Katt was always a welcome presence in these bit parts; visually, he could disappear enough into a role as a criminal or a cop that it might take even a dedicated fan a moment to clock him. The moment of realization would typically come when his character would show offbeat irreverence for the action at hand, like his low-key amazement after getting run through by an arrow in Sin City. He could be deadpan or he could be animated in his hostility; either way, he fulfilled the constant character-actor assignment, which is to make an impression almost entirely through shorthand: vibe, delivery, projecting a persona without belaboring it.

Which brings us to Katt’s work with Soderbergh. In The Limey, he plays Stacy, a hitman hired to take out Wilson (Terence Stamp), the rampaging old man seeking answers and revenge. He’s introduced nonchalantly picking a fight over pool (“does that mean you forfeit?” he deadpans after knocking his opponent out), and his most famous scene has just as little to do with his function in the mechanics of the plot: While observing their target, Stacy and his partner lurk around a movie set, where Stacy muses about realistic shows he’d like to see (“Like Sick Old Man, or Skinny Little WeaklingBig Fat Guy, wouldn’t you watch a show called Big Fat Guy?”) and mean-spiritedly roasts extras and PAs for his own amusement.

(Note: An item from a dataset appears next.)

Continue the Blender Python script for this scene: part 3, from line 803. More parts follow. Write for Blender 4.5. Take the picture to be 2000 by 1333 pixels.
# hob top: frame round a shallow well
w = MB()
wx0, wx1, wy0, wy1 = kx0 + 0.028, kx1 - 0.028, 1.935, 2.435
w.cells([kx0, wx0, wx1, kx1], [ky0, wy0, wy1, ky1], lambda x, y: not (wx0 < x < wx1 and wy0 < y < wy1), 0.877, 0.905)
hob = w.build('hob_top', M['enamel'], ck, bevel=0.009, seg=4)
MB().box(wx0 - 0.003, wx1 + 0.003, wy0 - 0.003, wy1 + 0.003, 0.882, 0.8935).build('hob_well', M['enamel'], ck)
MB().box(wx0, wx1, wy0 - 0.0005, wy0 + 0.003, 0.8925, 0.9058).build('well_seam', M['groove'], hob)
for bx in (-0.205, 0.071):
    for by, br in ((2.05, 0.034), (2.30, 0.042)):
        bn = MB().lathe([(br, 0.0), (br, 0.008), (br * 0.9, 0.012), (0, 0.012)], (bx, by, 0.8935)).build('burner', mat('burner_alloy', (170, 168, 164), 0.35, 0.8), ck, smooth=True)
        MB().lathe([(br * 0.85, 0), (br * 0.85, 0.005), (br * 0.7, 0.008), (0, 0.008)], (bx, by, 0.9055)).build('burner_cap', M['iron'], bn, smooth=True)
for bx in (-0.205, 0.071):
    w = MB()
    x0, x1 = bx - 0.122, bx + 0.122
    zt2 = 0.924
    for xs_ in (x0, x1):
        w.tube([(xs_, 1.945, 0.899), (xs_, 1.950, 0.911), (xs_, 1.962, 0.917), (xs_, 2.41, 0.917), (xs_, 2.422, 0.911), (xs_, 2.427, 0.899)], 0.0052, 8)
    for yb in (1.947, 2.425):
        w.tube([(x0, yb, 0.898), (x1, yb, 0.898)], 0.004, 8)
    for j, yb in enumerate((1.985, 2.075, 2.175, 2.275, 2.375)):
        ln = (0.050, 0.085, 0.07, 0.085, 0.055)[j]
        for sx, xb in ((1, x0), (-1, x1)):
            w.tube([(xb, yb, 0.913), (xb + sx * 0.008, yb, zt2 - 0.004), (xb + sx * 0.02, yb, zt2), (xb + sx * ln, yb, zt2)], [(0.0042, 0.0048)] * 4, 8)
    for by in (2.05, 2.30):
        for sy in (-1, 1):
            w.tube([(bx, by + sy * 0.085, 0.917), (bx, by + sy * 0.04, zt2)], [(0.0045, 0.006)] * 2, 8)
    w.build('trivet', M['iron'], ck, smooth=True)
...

Katt, who apparently improvised some of this material, obviously enjoyed goofing on the acting lifestyle; he did so even more directly in his other role for Soderbergh, in the experimental comedy Full Frontal. He plays, uh, Hitler. Specifically, he plays an unnamed actor who has taken the role of Hitler in a play. Katt is very funny throughout the film, never moreso when ranting, basically unprompted, about one of his more unusual practices as an actor. The clip is sadly nowhere to be found online, so I’ll quote Katt’s presumably ad-libbed response to the fact that the play’s Ava Braun has quit:

“You know what? Fuck her. And here’s why. Number one: Anyone who’s offended by drinking blood, obviously doesn’t drink blood. Number two: Anyone who drinks as much blood as I do knows it has no effect. Number three: There is absolutely no scientific connection between drinking a shot of blood a day and being an extraordinary actor. Number four: It is impossible to prove number three.”

It’s a small moment that nonetheless made me laugh about as hard as I’ve ever laughed in a movie theater. What makes it so funny – what makes a lot of Katt characters so funny, but especially in his Soderbergh movies – is how clearly it suggests a whole unseen person with hang-ups and convictions that Full Frontal, as a movie, is not designed to get fully into; they’re funnier as implications, anyway. Lots of great character actors perform this trick; Katt was particularly adept at making the process funny as well as weirdly insightful about whatever lowlife or oddball he was playing. (Both visually and vocally, he brings to mind Ben Stiller, like a version of Stiller who has given up in the social niceties that are often his undoing.)

That quality, along with his lack of ubiquity, made Katt a bit unknowable as a performer, which only increased his mystique. It seems likely now that at some point in his career, he must have been hiding a great deal of pain. If he was channeling some greater dissatisfaction in these parts (quoting The Limey again, dismissing his partner’s note that a woman they’re watching “looks nice”: “You think she’s any happier?”), what a wonderful gift to create hints of a whole other life behind it, and to make people laugh while doing so.